The next 20 minutes saw me making heroic efforts at interpreting, but between, trembling with excitement at the scoop and trying to wrack my brain for the words for “carbon intensity cuts” in Mandarin, I wasn’t in top form.
Luckily, the Chinese interpreters present helped me out at key moments. Xie gave me a few funny looks during the meeting.
“Pathetic interpreter,” he seemed to be thinking, which was true. But a very lucky reporter all the same!
I was pleasantly surprised to find amongst the 3,500 journalists covering COP-15, a number of old friends from China. Not only Chinese reporters but also fellow hacks from the foreign press corps based in Beijing.
The unanimous buzz in the China-watcher camp was about the ramped-up public diplomacy of the Chinese delegation, unique for China at an international conference.

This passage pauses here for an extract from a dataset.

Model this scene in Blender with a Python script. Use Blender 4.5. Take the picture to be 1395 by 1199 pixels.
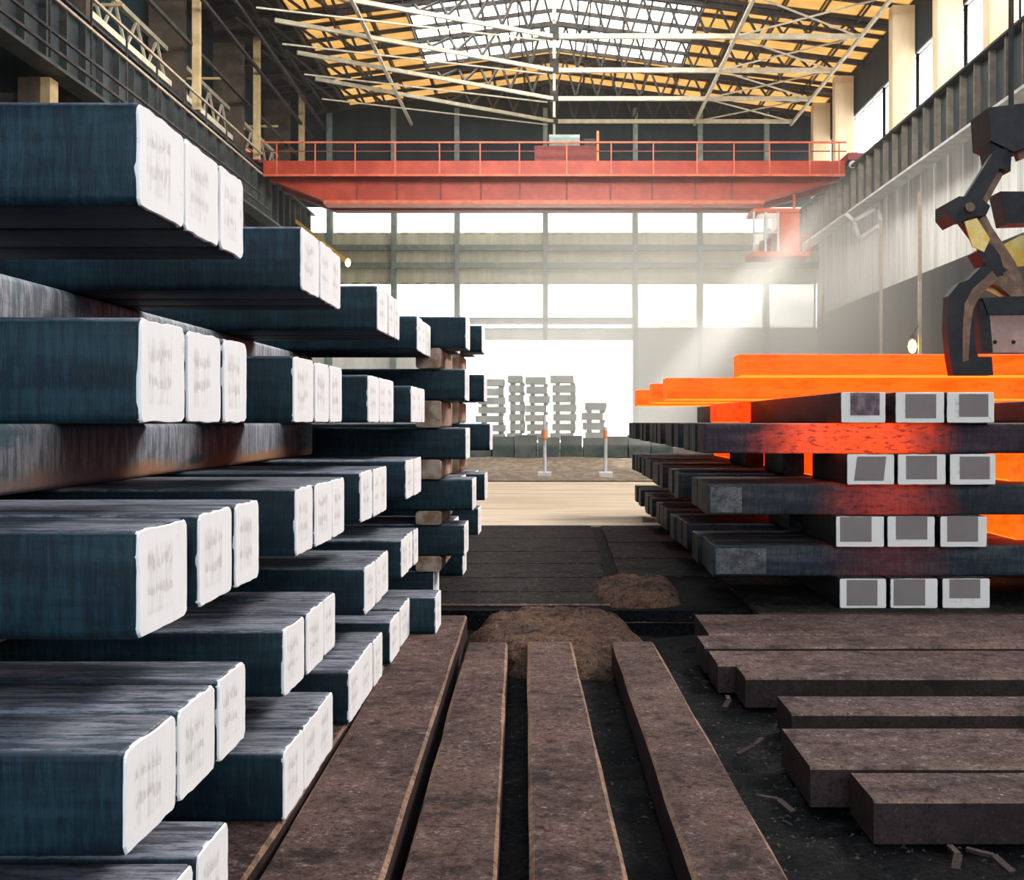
import bpy, math, random
from mathutils import Vector, noise
R = random.Random(7)
for o in list(bpy.data.objects): bpy.data.objects.remove(o)
S = bpy.context.scene; COL = S.collection

# ---------------------------------------------------------------- camera, sky, lights, exposure
U = .25/148          # metres per pixel-unit on the plane d = 1
DY = .25*1600/148    # metres of depth per d
EYE = 838*U          # camera height above the floor
VX, VY = 755, 575    # vanishing point in the photograph
cd = bpy.data.cameras.new('camera'); cam = bpy.data.objects.new('camera', cd); COL.objects.link(cam)
cam.location = (0, 0, EYE); cam.rotation_euler = (math.pi/2, 0, 0)
cd.sensor_width = 36; cd.lens = 1600/1395*36
cd.shift_x = -(VX-697.5)/1395; cd.shift_y = -(599.5-VY)/1395
cd.clip_end = 400; cd.clip_start = .05
S.camera = cam
W = bpy.data.worlds.new('World'); S.world = W; W.use_nodes = True
bg = W.node_tree.nodes['Background']; bg.inputs[0].default_value = (.96, .98, 1, 1); bg.inputs[1].default_value = 4.8
S.view_settings.view_transform = 'Standard'; S.view_settings.look = 'None'
S.view_settings.exposure = 0.0; S.view_settings.gamma = 1; S.view_settings.use_curve_mapping = False
def area(name, loc, target, sx, sy, power, col):
    l = bpy.data.lights.new(name, 'AREA'); l.shape = 'RECTANGLE'; l.size = sx; l.size_y = sy; l.energy = power; l.color = col
    o = bpy.data.objects.new(name, l); COL.objects.link(o); o.location = loc
    o.rotation_euler = (Vector(target)-Vector(loc)).to_track_quat('-Z', 'Y').to_euler(); return o
area('window_light', (13.2, 12, 14.0), (0, 8, 1), 26, 4.5, 9500, (1, .95, .90))        # daylight of the window band, near part
area('skylight_light', (0, 12, 17.0), (0, 12, 0), 9, 24, 1900, (.86, .93, 1))          # daylight of the roof glazing
area('far_wall_fill_light', (0, 30, 17.0), (0, 58, 6), 11, 5, 5000, (1, .97, .88))      # added fill under the closed roof, tilted at the far wall
area('rear_fill_light', (2, -9, 5.5), (0, 9, 1.0), 12, 6, 1750, (.74, .89, 1))          # added bluish fill from behind the camera, no door there
sl = bpy.data.lights.new('sun', 'SUN'); sl.energy = 30; sl.angle = .10; sl.color = (1, .95, .86)
so = bpy.data.objects.new('sun', sl); COL.objects.link(so); so.rotation_euler = Vector((-.60, -.07, -.80)).to_track_quat('-Z', 'Y').to_euler()
S.cycles.max_bounces = 8; S.cycles.diffuse_bounces = 4; S.cycles.transmission_bounces = 6; S.cycles.volume_bounces = 1
S.cycles.sample_clamp_indirect = 6

# ---------------------------------------------------------------- helpers
def px(x, d): return (x-VX)*d*U
def hz(y, d): return EYE+(VY-y)*d*U
def P(x, y, d): return Vector((px(x, d), d*DY, hz(y, d)))
def Q(xu, zu, d): return Vector((xu*U, d*DY, EYE+zu*U))    # units on plane 1, height above the eye
def tag(o, label=None, cat=None, group=None, kind=None):
    for k, v in (('label', label), ('category', cat), ('group', group), ('kind', kind)):
        if v: o[k] = v
    return o
def root_of(o):
    while o.parent: o = o.parent
    return o
def empty(name, loc):
    o = bpy.data.objects.new(name, None); COL.objects.link(o); o.location = loc; o.empty_display_size = .2; return o
class MB:
    def __init__(s): s.v = []; s.f = []; s.m = []
    def add(s, v, f, m=0):
        b = len(s.v); s.v += [Vector(a) for a in v]; s.f += [tuple(b+i for i in q) for q in f]; s.m += [m]*len(f); return s
    def box(s, x0, x1, y0, y1, z0, z1, m=0):
        v = [(x, y, z) for x in (x0, x1) for y in (y0, y1) for z in (z0, z1)]
        return s.add(v, [(0,1,3,2), (4,6,7,5), (0,4,5,1), (2,3,7,6), (0,2,6,4), (1,5,7,3)], m)
    def bar(s, p, q, w, h, up=(0, 0, 1), m=0):
        p, q = Vector(p), Vector(q); d = (q-p).normalized(); up = Vector(up)
        if abs(d.dot(up)) > .98: up = Vector((0, 1, 0))
        a = d.cross(up).normalized()*w/2; b = a.cross(d).normalized()*h/2
        v = [e+i*a+j*b for e in (p, q) for i, j in ((-1,-1), (1,-1), (1,1), (-1,1))]
        return s.add(v, [(0,1,2,3), (7,6,5,4), (0,4,5,1), (1,5,6,2), (2,6,7,3), (3,7,4,0)], m)
    def ibeam(s, p, q, w, h, t=.03, up=(0, 0, 1)):
        p, q, up = Vector(p), Vector(q), Vector(up); o = up*(h/2-t/2)
        s.bar(p+o, q+o, w, t, up); s.bar(p-o, q-o, w, t, up); return s.bar(p, q, t, h-2*t, up)
    def tube(s, p, q, r, n=8, r2=None, m=0):
        p, q = Vector(p), Vector(q); d = (q-p).normalized(); up = Vector((0, 0, 1)) if abs(d.z) < .9 else Vector((0, 1, 0))
        a = d.cross(up).normalized(); b = a.cross(d); r2 = r if r2 is None else r2
        v = [e+(math.cos(t*2*math.pi/n)*a+math.sin(t*2*math.pi/n)*b)*k for e, k in ((p, r), (q, r2)) for t in range(n)]
        return s.add(v, [(i, (i+1) % n, n+(i+1) % n, n+i) for i in range(n)]+[tuple(range(n))[::-1], tuple(range(n, 2*n))], m)
    def prism(s, pts, d0, d1, m=0):      # outline in the XZ plane (world metres) given depth in metres
        n = len(pts); v = [(a, d0, b) for a, b in pts]+[(a, d1, b) for a, b in pts]
        return s.add(v, [tuple(range(n)), tuple(range(n, 2*n))[::-1]]+[(i, n+i, n+(i+1) % n, (i+1) % n) for i in range(n)], m)
    def ball(s, c, rx, ry, rz, n=8, m=0):
        c = Vector(c); v = [c+Vector((0, 0, rz))]; f = []
        k = n//2
        for i in range(1, k):
            a = math.pi*i/k
            for j in range(n):
                b = 2*math.pi*j/n; v.append(c+Vector((rx*math.sin(a)*math.cos(b), ry*math.sin(a)*math.sin(b), rz*math.cos(a))))
        v.append(c-Vector((0, 0, rz)))
        for j in range(n): f.append((0, 1+j, 1+(j+1) % n)); f.append((len(v)-1, 1+(k-2)*n+(j+1) % n, 1+(k-2)*n+j))
        for i in range(k-2):
            for j in range(n): f.append((1+i*n+j, 1+(i+1)*n+j, 1+(i+1)*n+(j+1) % n, 1+i*n+(j+1) % n))
        return s.add(v, f, m)
    def build(s, name, mat, parent=None, smooth=False, fix=True):
        me = bpy.data.meshes.new(name)
        if parent: off = root_of(parent).location.copy()
        else:
            lo = [min(a[i] for a in s.v) for i in range(3)]; hi = [max(a[i] for a in s.v) for i in range(3)]
            off = Vector(((lo[0]+hi[0])/2, (lo[1]+hi[1])/2, lo[2]))
        me.from_pydata([a-off for a in s.v], [], s.f)
        for k in (mat if isinstance(mat, (list, tuple)) else [mat]): me.materials.append(k)
        me.polygons.foreach_set('material_index', s.m)
        if smooth: me.polygons.foreach_set('use_smooth', [True]*len(s.f))
        me.update()
        if fix:
            import bmesh
            bm = bmesh.new(); bm.from_mesh(me); bmesh.ops.recalc_face_normals(bm, faces=bm.faces); bm.to_mesh(me); bm.free()
        o = bpy.data.objects.new(name, me); COL.objects.link(o)
        if parent: o.parent = parent
        else: o.location = off
        return o
def copy_tree(o, parent=None):
    c = o.copy(); COL.objects.link(c)
    if parent: c.parent = parent
    for ch in list(o.children): copy_tree(ch, c)
    return c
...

Notoriously press-shy Chinese government officials waged an aggressive publicity war at Copenhagen, holding daily press briefings open to all media, speaking and answering questions in English.
It was a sea change from the usually secretive and low-key manner in which the Chinese tend to operate at international fora.
And it put the Indian delegation to shame, which despite the environment minister’s penchant for private interviews with the press, did not hold a single public press conference all through the second week of the negotiations.
On Friday, when it was announced that Nirupama Rao, the foreign secretary, would hold a briefing in the afternoon, foreign media were told it was only for Indians.
There were many ironies that abounded in Copenhagen. When exhausted journos dragged their weary bones to the Bella Centre at the crack of dawn each morning, they were confronted with cheerful signs with arrows pointing to “PARTIES.”
The delegations at the talks are referred to as “parties” in UN-speak (COP stands for conference of party), terminology that regularly lent itself to unintended puns.
“India only wants texts that are party driven” said Jairam, often coming across to the uninitiated like a teenager headed to the disco.
But the greatest of all ironies was a conference on global warming held in the freezing Danish winter with non-stop snowfall. As I waited on Monday morning — my toes gradually but inevitably losing all sensation — in an outdoor queue for more than 8 hours to gain access to the Bella Centre. I wasn’t alone in thinking how wonderful a little global warming would be for the Danish capital.